Topology optimization of two-scale hierarchical structures with high-cycle fatigue resistance

Hierarchical structures with complicated two-scale configurations show great potential for applications with the advancement of additive manufacturing technology, while fatigue performance is one of the key challenges in structural design. In this study, a two-scale topology optimization method is proposed for designing lightweight hierarchical structures that simultaneously possess high structural stiffness while satisfying microscopic fatigue strength requirements. In the microstructural fatigue analysis, the modified Goodman criterion is adopted for evaluating fatigue failure by considering the high-cycle fatigue problem under proportional loading with constant amplitude. To analyze the fatigue performance of hierarchical structures rapidly and accurately, a microscopic fatigue failure criterion characterization for the two-scale structure is established. In the optimization model, the structural compliance is chosen as the objective function and the local fatigue failure criteria for the microstructures over the whole structures are taken as the optimization constraints. To mitigate the challenges posed by an excessive number of constraints in optimization problems, the enhanced aggregation strategy of the two-scale fatigue constraints is proposed for accurate controlling of fatigue failure criteria in two-scale structures with fewer numbers of constraints.

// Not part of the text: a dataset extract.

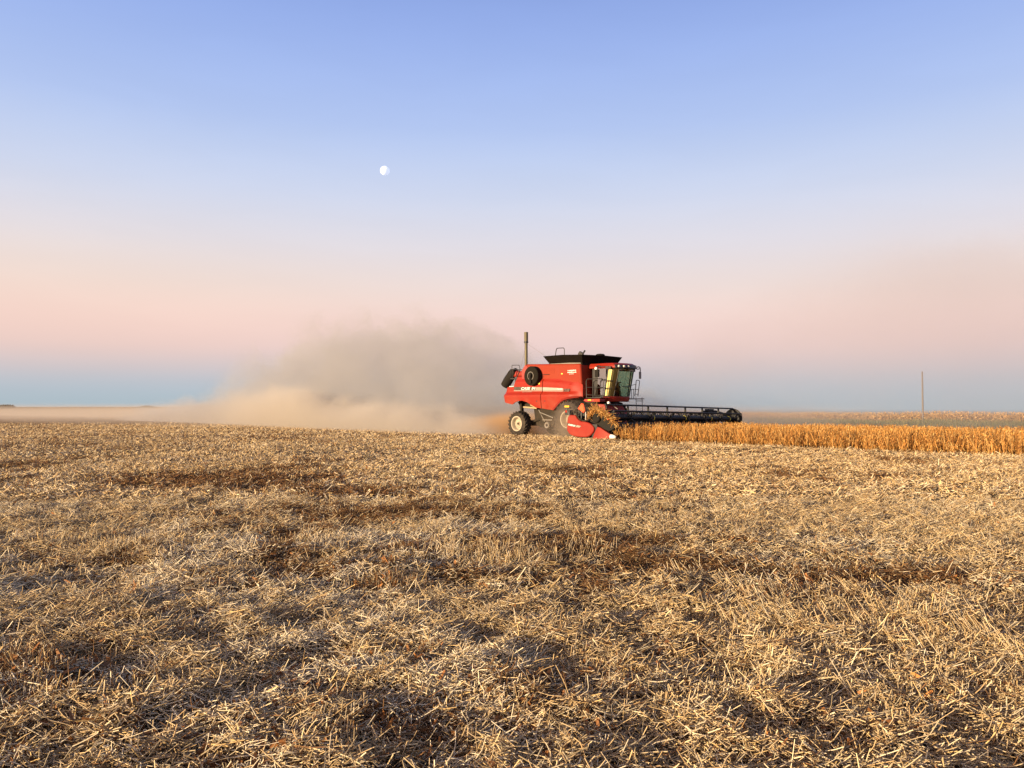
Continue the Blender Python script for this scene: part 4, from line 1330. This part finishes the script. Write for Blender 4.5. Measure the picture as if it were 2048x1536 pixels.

The sensitivity of the aggregated local fatigue constraints is derived, and the optimization problems are solved with the method of moving asymptotes algorithm. Numerical examples demonstrate that two-scale optimized structures that have high stiffness and meet microstructural fatigue constraints can be obtained through the proposed optimization approach. Furthermore, the effect of different fatigue criteria used as constraints on the optimization results and the comparison with concurrent topology optimization are thoroughly discussed.